In 2009

Hidden Treasure in Thailand

koh-chang-news-logo1 June, 2009   (Daily Telegraph, UK)

It’s a hot sticky morning as traffic streams southeast out of Bangkok for the cooler sea air of the Gulf of Thailand.

Scattered among the tangle of trucks, coaches, cars, motorcycles and the occasional elephant are tourists on packaged holidays, backpackers on a shoestring, well-heeled expatriates and local families.

Ahead for this daily cavalcade is a fascinating mix of pristine coastline, tropical jungle, national parks, mountains and islands, white-sand beaches, sparkling seas, scrubbed-clean villages and busy little towns, cheap bungalows at the water’s edge and intimate five-star resorts.

This is Thailand’s emerging Crystal Triangle, a multifaceted region still relatively free of mass tourism, stretching about 400km from the Thai capital to the wilds of the Cambodian border.

For years, this slice of Thailand – in essence a snapshot of the kingdom itself – has been the escape valve for Thais and young adventurers from the more popular boom resort islands such as Koh Samui and Phuket. Unable to hide the secret any longer, the Crystal Triangle is committed to finally flexing its tourist muscles.

With Bangkok as the apex, the base point on the triangle is the island of Koh Samet (or Samed) 220km southeast of Bangkok. The third point is the island of Chang (Koh Chang) another 180km further east along the gulf, hailed as the next Phuket.

To take the direct route would be to miss experiencing bustling, brassy, bright-eyed Pattaya, two hours (165km) south of Bangkok and an easy detour on the road to Koh Samet and Koh Chang.

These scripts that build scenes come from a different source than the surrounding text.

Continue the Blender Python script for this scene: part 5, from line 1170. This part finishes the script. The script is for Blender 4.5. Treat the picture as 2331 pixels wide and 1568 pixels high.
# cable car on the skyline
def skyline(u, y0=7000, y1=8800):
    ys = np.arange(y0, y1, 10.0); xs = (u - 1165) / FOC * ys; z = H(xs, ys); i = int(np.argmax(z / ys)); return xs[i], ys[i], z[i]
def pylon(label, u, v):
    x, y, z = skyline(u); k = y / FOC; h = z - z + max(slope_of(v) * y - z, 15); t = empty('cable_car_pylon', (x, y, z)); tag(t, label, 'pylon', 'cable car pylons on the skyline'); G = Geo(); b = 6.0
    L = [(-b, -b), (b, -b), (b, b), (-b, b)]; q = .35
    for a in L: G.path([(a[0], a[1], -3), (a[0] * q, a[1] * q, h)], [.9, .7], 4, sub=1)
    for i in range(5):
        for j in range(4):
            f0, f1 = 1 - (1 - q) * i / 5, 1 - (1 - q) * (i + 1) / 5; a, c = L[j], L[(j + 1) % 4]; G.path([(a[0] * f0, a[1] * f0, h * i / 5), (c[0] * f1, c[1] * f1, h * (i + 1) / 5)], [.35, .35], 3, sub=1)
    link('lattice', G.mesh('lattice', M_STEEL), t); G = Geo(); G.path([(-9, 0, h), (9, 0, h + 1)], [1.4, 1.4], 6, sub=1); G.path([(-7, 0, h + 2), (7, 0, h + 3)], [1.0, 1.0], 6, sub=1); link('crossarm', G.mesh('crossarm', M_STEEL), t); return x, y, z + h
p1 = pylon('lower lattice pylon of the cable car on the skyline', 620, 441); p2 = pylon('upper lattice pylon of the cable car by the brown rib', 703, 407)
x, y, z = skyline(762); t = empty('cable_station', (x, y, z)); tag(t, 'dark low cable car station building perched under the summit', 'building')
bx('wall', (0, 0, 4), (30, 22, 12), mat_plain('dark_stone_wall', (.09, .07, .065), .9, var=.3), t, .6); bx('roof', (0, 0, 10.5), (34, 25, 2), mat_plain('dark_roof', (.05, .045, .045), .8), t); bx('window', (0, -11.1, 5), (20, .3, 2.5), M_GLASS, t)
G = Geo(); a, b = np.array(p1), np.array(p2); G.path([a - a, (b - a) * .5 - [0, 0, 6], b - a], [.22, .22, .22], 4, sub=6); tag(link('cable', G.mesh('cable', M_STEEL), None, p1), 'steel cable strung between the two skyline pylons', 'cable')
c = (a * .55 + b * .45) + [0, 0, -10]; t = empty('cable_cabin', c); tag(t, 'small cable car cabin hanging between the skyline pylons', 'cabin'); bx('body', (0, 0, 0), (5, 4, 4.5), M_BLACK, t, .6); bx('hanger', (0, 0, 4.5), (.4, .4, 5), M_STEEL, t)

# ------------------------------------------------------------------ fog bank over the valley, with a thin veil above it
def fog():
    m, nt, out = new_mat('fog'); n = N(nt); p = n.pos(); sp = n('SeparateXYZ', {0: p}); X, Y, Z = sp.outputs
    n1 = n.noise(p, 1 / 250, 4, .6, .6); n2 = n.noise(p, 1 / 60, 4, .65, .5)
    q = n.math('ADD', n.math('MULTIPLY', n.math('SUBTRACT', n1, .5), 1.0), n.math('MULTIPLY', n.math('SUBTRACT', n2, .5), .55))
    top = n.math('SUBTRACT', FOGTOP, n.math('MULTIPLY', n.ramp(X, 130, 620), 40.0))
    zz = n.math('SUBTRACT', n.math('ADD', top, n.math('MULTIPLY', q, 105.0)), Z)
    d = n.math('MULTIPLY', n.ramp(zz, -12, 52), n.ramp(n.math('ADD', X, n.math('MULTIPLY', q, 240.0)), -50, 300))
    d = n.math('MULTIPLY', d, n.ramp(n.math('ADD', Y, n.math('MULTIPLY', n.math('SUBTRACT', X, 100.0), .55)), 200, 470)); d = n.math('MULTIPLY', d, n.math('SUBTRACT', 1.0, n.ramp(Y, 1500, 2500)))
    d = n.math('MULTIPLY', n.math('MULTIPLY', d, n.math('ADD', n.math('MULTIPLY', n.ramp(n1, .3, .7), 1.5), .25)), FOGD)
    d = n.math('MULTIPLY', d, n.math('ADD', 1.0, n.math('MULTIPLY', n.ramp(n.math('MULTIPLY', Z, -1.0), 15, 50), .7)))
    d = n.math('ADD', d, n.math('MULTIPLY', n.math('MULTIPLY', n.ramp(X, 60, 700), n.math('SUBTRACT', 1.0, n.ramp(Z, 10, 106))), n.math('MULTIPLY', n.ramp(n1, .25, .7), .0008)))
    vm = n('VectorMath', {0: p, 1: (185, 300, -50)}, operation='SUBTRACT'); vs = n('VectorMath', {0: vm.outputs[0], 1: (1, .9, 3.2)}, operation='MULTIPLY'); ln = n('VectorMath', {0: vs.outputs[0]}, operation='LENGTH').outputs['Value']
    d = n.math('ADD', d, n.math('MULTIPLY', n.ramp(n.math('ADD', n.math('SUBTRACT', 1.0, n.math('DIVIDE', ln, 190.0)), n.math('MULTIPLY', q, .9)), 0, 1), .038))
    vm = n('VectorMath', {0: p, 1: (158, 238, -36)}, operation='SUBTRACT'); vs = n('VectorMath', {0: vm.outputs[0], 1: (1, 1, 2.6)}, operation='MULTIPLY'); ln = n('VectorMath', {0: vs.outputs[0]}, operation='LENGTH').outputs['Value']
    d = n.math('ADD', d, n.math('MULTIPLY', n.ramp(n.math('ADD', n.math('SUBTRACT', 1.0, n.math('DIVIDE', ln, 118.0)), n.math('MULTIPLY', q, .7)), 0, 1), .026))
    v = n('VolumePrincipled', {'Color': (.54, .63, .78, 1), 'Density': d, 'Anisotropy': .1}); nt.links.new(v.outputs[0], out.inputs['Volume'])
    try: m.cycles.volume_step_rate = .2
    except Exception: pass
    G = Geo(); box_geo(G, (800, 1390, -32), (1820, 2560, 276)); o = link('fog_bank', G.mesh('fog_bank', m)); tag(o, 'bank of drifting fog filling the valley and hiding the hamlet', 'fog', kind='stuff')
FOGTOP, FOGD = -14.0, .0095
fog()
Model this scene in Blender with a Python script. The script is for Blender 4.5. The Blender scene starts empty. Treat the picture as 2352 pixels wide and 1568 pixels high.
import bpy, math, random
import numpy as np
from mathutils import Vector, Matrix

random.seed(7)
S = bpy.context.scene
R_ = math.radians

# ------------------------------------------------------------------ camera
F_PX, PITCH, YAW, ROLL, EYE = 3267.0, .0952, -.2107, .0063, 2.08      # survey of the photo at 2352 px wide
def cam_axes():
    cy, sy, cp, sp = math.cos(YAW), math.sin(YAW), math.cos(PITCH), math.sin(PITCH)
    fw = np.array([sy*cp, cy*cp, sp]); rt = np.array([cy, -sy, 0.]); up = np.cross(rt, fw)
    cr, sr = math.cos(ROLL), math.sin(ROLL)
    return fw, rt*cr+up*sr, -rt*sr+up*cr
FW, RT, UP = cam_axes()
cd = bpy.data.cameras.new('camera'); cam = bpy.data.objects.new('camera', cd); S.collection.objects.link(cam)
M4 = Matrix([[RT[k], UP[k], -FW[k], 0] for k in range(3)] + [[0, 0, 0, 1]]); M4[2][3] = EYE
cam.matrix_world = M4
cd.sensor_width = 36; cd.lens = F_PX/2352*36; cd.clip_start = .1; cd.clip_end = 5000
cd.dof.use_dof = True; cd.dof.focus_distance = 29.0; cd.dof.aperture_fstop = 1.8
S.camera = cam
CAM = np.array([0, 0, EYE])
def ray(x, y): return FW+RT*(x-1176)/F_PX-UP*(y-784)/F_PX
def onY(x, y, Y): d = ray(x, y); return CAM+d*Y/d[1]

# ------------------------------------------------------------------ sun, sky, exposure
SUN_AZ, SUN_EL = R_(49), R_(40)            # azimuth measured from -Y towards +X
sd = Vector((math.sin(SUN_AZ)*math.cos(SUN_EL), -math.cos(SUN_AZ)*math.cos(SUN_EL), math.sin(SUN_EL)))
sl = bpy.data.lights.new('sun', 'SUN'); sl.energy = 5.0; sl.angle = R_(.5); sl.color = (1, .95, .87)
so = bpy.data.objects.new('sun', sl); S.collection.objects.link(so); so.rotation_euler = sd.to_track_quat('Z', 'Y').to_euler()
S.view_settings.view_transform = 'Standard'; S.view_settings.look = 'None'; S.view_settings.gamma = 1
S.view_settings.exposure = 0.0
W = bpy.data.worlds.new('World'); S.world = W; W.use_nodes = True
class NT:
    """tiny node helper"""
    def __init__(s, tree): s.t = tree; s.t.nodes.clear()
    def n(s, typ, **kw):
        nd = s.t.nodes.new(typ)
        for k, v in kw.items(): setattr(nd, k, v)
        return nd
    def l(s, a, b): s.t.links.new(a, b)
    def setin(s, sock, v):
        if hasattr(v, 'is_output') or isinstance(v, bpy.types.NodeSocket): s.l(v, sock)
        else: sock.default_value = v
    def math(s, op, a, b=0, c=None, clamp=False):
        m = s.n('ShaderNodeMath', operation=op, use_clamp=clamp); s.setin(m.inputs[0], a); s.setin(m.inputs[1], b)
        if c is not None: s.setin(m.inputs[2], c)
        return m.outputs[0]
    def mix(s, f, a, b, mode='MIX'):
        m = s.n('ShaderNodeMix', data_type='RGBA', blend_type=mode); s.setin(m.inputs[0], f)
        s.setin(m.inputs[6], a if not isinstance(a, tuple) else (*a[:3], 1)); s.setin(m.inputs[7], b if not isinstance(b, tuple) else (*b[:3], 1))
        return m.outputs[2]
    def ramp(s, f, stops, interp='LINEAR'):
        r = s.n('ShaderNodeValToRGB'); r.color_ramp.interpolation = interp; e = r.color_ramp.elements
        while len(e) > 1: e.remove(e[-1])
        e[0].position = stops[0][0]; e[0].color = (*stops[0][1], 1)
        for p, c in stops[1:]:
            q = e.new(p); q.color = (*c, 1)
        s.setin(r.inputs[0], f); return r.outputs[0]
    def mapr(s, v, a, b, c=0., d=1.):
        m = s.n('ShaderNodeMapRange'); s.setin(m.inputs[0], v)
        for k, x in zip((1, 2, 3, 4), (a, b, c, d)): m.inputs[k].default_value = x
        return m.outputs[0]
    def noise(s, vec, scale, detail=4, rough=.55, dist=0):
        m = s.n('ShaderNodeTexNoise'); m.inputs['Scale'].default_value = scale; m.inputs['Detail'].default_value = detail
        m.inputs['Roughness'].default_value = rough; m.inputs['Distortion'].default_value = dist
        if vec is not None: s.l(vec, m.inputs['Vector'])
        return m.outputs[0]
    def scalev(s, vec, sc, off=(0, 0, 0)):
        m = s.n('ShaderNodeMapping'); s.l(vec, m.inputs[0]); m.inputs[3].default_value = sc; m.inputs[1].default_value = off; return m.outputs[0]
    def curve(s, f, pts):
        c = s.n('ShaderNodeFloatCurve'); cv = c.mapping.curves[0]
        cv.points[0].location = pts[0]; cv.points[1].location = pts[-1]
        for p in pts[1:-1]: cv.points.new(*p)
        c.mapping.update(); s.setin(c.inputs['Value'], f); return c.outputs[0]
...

Pattaya has morphed into an international destination in its own right. The beach is spotless, trees and flowering shrubs line the streets, bougainvillea cascades from balconies and there’s talk of a rail line from Bangkok and an upgraded airport.

In Pattaya, there’s 19 world-class golf courses within a 40km radius; diving, snorkeling, sailing, windsurfing and kite-boarding; boat trips to nearby islands; an elephant retirement sanctuary (with trekking); Waterworld; a Ripley’s Believe-It-Or-Not museum and the Nong Nooch Tropical Garden, one of the finest theme parks in Asia.

Pattaya has all levels of accommodation, topped by the Royal Cliff Beach Resort, a four-hotel (and convention centre) complex that has acquired 78 international and Asian awards. A 90-minute drive east from Pattaya is Ban Phe pier, where ferries make the 30-minute crossing to Koh Samet, a narrow, T-shaped, 8km-long island with 14 beaches and a string of resorts.

Most places are accessed by unpaved roads and many still cater for Thais and foreign backpackers – bungalows from $10 a night, rice and noodles for $2, beer $1.50 and daily motorcycle hire from $12.

Bucking the downmarket trend is the five-star-plus Paradee Resort on a prime, narrow neck of land between east and west-facing beaches on the southern tip of the island.

The Samed resort group has cornered the middle market with the Le Vimarn and the Ao Prao resorts at half-moon Ao Prao Bay and the Sai Kaew resort on the northeast coast. Koh Chang, the final, sparkling jewel in the Crystal Triangle’s crown, is a further two-hour drive from Koh Samet along the Gulf of Thailand.

The second-largest island in Thailand (next to Phuket), most of Koh Chang is a national park of which 75 per cent remains virgin rainforest teeming with wildlife.

In the crystal-clear waters of the Koh Chang archipelago comprising the Koh Chang marine national park are 52 islands, only 19 of which have accommodation.

In recent years Koh Chang’s winding ring road has been paved, opening up resorts on the west coast, including the new Dusit Princess.

The final link in the Crystal Triangle is a 40-minute Bangkok Airways flight from nearby Trat Airport to Bangkok.

The writer was a guest of the Tourism Authority of Thailand.

(Somehow I doubt the writer ever stepped foot on Koh Chang.)